──────── LISTING
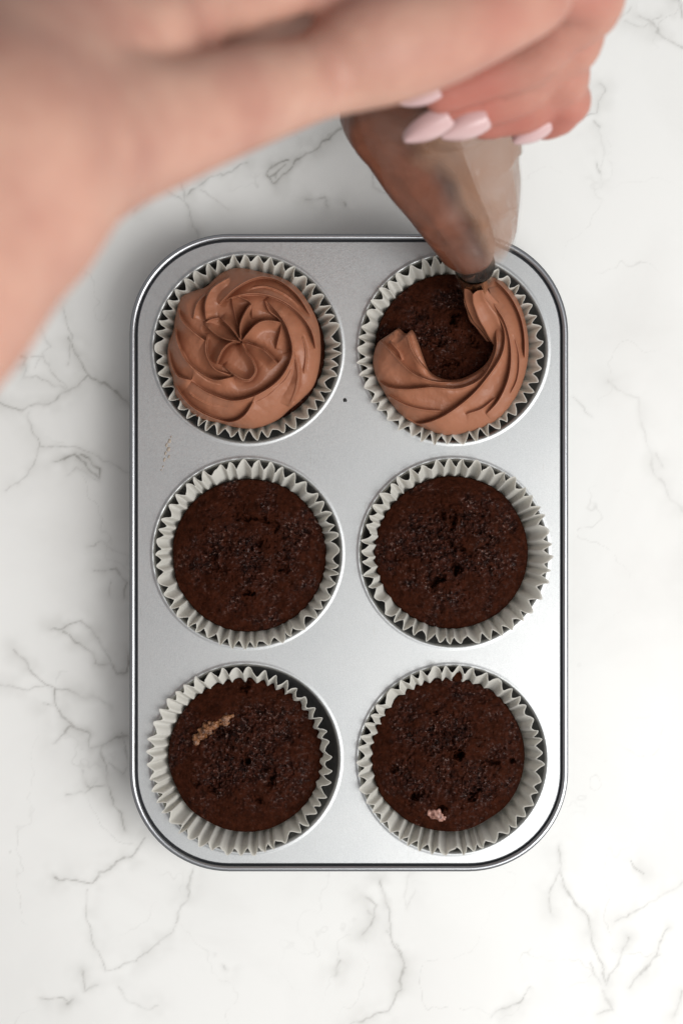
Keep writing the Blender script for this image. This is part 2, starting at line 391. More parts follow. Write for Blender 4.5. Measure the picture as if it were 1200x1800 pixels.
────────────────
──────── LISTING
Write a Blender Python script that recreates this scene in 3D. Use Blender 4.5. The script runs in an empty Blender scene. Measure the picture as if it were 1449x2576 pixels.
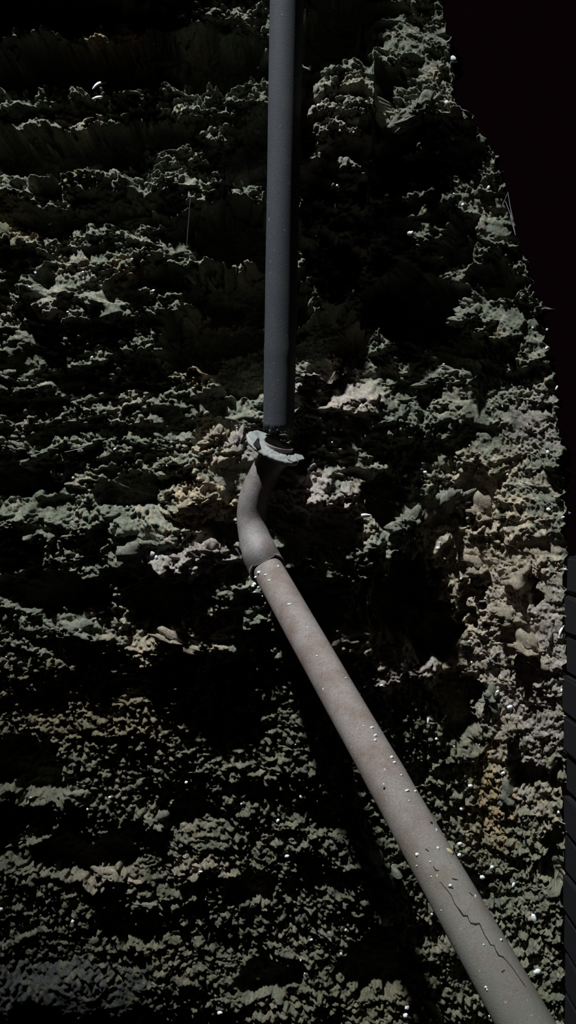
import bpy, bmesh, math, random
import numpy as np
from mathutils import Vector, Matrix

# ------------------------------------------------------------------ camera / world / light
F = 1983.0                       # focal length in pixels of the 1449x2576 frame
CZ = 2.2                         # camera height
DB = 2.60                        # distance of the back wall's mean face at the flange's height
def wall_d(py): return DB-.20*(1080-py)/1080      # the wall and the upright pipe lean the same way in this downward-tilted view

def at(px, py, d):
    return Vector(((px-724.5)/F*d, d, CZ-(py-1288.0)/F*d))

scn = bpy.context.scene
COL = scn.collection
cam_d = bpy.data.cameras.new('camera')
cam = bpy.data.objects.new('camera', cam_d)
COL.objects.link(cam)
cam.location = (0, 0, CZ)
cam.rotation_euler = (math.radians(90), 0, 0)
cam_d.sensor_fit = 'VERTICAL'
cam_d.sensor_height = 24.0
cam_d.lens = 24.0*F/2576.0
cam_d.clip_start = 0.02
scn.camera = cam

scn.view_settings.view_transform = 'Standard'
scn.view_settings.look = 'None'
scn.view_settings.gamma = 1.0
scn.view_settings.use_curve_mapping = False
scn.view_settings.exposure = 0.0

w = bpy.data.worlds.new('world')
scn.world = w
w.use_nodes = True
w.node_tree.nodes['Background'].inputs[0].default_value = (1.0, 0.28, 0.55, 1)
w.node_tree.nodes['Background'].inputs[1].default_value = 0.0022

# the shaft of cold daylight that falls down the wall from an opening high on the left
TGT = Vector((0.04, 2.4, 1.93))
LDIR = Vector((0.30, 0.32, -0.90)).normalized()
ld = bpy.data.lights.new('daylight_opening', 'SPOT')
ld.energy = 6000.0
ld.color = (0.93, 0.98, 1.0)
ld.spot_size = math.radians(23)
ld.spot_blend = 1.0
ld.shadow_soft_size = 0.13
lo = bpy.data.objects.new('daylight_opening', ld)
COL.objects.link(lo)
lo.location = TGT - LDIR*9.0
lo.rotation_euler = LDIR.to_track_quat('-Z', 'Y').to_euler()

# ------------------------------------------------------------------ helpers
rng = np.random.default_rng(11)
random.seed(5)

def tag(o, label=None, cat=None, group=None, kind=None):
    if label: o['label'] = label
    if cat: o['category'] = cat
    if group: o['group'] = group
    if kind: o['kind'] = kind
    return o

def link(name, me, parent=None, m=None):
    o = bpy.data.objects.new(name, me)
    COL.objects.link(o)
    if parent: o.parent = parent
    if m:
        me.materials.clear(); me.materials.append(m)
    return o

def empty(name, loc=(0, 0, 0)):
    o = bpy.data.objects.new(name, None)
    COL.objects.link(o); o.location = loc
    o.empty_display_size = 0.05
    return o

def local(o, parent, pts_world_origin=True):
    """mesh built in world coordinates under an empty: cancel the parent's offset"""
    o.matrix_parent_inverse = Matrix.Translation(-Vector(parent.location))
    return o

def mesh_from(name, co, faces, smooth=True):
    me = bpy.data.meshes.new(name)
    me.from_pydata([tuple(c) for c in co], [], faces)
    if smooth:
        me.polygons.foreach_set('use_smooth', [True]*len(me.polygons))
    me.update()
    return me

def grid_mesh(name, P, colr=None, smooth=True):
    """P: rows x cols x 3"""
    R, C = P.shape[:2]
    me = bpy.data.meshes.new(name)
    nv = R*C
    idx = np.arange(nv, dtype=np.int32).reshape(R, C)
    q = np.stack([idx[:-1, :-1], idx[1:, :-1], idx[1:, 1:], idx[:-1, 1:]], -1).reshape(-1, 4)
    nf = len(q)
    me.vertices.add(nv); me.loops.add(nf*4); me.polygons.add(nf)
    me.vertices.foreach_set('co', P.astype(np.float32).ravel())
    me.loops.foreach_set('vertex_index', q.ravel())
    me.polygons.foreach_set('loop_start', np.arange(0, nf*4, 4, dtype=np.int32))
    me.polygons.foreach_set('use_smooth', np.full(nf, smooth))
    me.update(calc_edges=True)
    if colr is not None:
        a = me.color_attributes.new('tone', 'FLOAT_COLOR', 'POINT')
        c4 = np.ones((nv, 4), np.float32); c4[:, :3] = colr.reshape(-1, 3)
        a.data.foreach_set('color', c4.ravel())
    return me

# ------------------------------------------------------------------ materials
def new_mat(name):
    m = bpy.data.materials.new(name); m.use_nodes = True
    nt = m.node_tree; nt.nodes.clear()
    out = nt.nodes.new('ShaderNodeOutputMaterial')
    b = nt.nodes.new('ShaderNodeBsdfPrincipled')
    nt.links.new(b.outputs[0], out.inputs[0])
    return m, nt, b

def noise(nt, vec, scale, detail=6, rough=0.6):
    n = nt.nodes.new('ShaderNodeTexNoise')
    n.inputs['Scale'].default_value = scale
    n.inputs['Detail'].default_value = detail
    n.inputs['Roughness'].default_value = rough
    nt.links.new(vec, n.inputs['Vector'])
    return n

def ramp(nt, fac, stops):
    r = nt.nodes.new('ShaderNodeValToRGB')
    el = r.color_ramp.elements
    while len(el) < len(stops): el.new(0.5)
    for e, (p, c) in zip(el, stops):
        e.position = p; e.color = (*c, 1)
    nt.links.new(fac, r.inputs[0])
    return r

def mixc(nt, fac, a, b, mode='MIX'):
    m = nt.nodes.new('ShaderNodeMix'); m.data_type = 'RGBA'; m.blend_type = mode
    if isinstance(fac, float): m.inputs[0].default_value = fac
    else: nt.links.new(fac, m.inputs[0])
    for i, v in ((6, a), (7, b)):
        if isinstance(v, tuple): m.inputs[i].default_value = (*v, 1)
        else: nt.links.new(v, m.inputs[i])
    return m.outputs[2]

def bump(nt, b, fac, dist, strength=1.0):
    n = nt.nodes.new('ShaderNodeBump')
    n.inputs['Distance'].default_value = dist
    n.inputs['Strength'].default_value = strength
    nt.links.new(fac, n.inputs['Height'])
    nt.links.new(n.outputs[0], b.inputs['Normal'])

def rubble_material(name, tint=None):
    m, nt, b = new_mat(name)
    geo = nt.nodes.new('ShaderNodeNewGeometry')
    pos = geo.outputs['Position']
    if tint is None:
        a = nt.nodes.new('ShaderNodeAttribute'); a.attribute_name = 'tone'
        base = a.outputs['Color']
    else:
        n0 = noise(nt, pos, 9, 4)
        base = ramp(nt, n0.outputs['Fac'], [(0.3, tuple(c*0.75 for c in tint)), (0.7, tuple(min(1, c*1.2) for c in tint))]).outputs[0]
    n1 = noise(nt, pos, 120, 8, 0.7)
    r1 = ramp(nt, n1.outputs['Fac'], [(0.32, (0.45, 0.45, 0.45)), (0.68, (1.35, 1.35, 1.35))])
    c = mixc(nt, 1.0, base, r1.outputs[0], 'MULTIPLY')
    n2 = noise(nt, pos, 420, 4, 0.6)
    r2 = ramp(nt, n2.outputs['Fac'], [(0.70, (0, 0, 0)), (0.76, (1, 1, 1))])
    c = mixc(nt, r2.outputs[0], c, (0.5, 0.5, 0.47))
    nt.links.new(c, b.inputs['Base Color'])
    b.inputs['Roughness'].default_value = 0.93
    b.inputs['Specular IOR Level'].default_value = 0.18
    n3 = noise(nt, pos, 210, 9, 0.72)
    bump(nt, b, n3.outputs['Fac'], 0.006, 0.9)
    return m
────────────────
__THE PROBLEM__. From the records above, transcribe exactly the lines starting at the one containing "Write a Blender" and ending at the one containing "def wall_d(py): return". Skip the pictures.

__EXERCISE RESPONSE__.
Write a Blender Python script that recreates this scene in 3D. Use Blender 4.5. The script runs in an empty Blender scene. Measure the picture as if it were 1449x2576 pixels.
import bpy, bmesh, math, random
import numpy as np
from mathutils import Vector, Matrix

# ------------------------------------------------------------------ camera / world / light
F = 1983.0                       # focal length in pixels of the 1449x2576 frame
CZ = 2.2                         # camera height
DB = 2.60                        # distance of the back wall's mean face at the flange's height
def wall_d(py): return DB-.20*(1080-py)/1080      # the wall and the upright pipe lean the same way in this downward-tilted view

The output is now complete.